Midwestern flooding could affect cost of food
Published 10:13 am Thursday, June 19, 2008
The recent flooding that has ravaged the Midwest will affect food and gasoline prices all over the country. Contract prices for corn bushels are predicted to become more than $8 as early as July 2009.
Corn production was at a record high last year with about 93.6 million acres, and farmers planned to reduce the number of acres this year to 86 million. This was all before the rains and flooding wiped out approximately three million acres of corn fields.
Deputy commissioner Ronnie Murphy of the Alabama Agricultural Department said there has not been sufficient time to look at damages made in the Midwest to determine how much gas or food prices will increase.
“Certainly, if 10 to 15 percent of corn did not get planted, prices will increase [for fuel, food and feed],” Murphy said.

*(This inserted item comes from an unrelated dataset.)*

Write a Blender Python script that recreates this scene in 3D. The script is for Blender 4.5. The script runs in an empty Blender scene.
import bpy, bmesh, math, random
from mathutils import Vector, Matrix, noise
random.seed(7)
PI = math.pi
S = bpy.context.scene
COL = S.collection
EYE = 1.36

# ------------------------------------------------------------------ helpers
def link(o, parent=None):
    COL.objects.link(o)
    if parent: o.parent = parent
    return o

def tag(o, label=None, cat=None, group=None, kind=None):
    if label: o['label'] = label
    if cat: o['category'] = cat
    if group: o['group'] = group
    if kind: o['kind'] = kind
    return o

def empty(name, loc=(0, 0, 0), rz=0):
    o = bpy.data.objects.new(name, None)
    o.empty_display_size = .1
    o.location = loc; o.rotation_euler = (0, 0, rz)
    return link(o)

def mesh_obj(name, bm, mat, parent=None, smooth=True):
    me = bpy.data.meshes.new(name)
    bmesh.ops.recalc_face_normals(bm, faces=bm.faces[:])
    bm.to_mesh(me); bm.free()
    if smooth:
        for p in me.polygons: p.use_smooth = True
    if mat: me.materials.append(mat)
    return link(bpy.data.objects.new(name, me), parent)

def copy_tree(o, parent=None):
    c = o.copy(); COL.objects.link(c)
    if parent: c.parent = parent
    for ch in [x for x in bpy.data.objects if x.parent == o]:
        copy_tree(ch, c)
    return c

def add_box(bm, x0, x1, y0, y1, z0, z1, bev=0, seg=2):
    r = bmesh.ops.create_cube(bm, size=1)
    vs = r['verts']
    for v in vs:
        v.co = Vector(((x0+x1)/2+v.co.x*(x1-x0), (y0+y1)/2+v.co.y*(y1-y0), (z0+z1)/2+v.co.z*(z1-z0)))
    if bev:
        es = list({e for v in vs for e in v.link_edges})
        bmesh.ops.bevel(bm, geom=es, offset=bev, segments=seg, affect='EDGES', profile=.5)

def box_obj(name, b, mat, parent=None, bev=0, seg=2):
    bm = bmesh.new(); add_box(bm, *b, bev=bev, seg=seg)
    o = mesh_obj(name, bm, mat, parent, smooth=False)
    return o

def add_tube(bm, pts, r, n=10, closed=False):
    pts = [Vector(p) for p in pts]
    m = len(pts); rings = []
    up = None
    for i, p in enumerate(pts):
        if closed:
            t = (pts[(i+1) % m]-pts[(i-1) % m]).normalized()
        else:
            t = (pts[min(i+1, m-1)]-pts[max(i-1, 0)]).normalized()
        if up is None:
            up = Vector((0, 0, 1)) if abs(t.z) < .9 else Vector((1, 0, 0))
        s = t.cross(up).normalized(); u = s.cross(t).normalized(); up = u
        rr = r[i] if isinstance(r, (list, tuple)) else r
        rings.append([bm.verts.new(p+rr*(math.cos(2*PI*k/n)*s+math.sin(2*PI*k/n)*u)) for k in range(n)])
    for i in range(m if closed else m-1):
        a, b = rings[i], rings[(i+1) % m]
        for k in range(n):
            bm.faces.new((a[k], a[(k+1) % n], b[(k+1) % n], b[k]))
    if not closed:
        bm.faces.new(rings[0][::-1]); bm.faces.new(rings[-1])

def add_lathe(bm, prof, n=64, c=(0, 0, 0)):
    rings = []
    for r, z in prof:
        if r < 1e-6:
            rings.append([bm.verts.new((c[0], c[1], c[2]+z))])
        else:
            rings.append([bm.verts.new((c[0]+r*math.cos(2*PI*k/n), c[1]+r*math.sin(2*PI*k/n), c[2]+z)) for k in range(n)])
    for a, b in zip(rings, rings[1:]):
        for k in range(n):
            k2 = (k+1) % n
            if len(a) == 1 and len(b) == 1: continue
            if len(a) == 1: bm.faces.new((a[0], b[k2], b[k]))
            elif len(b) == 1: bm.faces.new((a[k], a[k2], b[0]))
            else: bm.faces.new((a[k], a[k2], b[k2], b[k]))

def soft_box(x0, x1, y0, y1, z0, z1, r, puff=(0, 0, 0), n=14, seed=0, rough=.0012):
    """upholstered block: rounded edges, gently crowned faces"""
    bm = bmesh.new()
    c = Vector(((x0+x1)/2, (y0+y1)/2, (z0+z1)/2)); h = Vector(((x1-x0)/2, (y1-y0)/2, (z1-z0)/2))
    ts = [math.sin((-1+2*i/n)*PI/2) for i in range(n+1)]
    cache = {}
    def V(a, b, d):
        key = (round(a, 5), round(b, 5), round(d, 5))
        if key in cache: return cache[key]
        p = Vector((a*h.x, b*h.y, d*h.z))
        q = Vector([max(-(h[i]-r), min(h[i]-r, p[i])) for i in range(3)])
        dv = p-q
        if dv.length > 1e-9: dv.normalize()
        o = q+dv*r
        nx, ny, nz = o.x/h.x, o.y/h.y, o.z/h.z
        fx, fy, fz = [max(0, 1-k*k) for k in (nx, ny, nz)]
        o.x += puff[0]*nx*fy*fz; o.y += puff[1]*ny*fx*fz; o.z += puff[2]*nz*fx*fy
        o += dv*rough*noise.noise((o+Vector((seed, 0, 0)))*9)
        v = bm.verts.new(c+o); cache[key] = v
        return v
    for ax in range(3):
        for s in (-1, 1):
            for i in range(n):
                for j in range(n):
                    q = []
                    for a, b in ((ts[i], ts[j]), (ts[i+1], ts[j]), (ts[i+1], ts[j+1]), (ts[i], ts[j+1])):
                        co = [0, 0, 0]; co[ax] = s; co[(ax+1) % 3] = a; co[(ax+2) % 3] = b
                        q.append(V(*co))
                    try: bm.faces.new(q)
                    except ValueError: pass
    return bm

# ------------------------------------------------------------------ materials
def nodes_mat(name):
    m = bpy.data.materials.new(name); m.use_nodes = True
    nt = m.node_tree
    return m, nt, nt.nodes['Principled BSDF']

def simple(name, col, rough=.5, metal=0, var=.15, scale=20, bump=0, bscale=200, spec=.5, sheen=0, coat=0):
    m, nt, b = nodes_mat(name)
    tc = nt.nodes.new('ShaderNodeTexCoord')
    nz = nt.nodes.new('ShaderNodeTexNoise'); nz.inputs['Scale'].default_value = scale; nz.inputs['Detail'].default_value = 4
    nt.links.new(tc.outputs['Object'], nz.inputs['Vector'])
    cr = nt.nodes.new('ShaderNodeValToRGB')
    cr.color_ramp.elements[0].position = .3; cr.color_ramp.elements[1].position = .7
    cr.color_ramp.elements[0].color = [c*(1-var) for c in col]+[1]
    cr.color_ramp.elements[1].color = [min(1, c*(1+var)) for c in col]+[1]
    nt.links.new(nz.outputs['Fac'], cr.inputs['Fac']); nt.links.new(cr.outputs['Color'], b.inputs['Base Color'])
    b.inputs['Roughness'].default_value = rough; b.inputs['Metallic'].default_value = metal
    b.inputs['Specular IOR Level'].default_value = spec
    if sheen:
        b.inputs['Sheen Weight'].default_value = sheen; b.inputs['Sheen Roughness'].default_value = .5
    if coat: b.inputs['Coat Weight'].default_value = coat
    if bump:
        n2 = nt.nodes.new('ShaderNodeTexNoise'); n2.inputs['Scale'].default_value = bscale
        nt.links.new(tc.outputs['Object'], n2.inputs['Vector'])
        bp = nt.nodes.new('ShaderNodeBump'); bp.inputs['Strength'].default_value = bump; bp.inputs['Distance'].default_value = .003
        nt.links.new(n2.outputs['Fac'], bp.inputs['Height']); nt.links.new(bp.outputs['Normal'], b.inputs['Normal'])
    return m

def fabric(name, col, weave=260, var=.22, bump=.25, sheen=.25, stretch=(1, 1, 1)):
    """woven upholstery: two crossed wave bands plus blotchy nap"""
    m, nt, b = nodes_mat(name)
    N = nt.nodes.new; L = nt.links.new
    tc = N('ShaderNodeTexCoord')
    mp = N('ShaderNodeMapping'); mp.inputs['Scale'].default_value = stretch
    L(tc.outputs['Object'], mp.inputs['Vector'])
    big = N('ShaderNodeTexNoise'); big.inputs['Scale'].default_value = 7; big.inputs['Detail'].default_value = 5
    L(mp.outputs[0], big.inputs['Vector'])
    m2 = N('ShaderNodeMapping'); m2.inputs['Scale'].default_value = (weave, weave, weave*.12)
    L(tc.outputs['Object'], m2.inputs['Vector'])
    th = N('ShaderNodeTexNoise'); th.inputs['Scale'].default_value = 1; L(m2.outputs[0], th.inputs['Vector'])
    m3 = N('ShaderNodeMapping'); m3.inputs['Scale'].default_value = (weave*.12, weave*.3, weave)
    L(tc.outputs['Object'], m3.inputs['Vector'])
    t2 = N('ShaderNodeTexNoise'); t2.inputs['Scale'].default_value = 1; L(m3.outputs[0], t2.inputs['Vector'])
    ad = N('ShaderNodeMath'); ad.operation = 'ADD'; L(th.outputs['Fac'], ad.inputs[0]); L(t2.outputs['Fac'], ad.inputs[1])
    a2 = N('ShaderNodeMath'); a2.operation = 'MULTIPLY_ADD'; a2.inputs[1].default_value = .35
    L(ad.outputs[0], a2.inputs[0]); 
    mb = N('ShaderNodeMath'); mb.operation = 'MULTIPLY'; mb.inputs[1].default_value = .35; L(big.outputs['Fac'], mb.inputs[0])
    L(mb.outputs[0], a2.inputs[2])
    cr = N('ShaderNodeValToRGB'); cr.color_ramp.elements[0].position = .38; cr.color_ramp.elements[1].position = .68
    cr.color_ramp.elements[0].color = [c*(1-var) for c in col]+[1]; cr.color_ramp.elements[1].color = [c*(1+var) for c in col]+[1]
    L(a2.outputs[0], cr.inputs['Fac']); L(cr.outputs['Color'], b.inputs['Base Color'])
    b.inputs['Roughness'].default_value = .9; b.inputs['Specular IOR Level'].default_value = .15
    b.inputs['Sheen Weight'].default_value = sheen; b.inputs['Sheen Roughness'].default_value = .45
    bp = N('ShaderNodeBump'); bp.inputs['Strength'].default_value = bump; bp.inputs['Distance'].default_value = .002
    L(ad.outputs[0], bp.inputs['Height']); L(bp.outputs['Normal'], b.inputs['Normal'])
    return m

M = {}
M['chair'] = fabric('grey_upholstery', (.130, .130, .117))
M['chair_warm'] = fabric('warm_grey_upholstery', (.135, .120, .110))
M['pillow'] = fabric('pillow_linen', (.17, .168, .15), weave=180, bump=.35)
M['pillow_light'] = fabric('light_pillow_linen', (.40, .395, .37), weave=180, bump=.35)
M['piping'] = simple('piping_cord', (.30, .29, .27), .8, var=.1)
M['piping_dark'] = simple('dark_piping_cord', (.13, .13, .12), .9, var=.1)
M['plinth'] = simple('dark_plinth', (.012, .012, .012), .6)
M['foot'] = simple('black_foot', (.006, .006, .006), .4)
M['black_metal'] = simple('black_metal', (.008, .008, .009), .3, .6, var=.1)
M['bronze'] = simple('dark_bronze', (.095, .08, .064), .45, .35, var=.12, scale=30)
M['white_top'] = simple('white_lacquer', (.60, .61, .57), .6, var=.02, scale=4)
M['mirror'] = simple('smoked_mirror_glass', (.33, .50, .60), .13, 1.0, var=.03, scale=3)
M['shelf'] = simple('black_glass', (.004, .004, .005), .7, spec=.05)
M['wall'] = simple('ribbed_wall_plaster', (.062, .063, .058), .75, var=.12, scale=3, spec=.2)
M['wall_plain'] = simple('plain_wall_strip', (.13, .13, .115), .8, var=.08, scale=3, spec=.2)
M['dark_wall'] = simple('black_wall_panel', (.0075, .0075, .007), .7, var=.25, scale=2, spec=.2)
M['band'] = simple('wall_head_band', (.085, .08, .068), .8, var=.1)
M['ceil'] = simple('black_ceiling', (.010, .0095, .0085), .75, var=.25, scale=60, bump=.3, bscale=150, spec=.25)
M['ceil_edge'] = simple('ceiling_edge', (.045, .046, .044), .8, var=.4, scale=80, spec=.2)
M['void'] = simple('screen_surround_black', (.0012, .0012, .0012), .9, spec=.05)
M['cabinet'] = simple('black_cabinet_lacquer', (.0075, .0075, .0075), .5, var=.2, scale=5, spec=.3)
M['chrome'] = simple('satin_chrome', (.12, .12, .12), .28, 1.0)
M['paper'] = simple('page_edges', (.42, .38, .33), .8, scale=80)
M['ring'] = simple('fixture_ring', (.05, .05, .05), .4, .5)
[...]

“While there are many concerns over potential losses, I do not think there have been any estimates yet of the economic impact of the flooding on specific crops or other states,” Mary Maher of the USDA’s Economic Research Service said via e-mail on the recent flooding crisis.
White House Deputy Press Secretary Tony Fratto expressed the government’s concerns over the Midwest floods in a press briefing Tuesday.
“It’s absolutely a concern,” he said. “It will certainly cause disruptions in terms of food supply coming from that region.”
The U.S. Army Corps of Engineers have reportedly closed off 300 miles of the Mississippi River to agricultural ships on Monday according to The New York Times.
Without a bumper crop of corn this year, prices of gasoline and food are expected to continue to rise.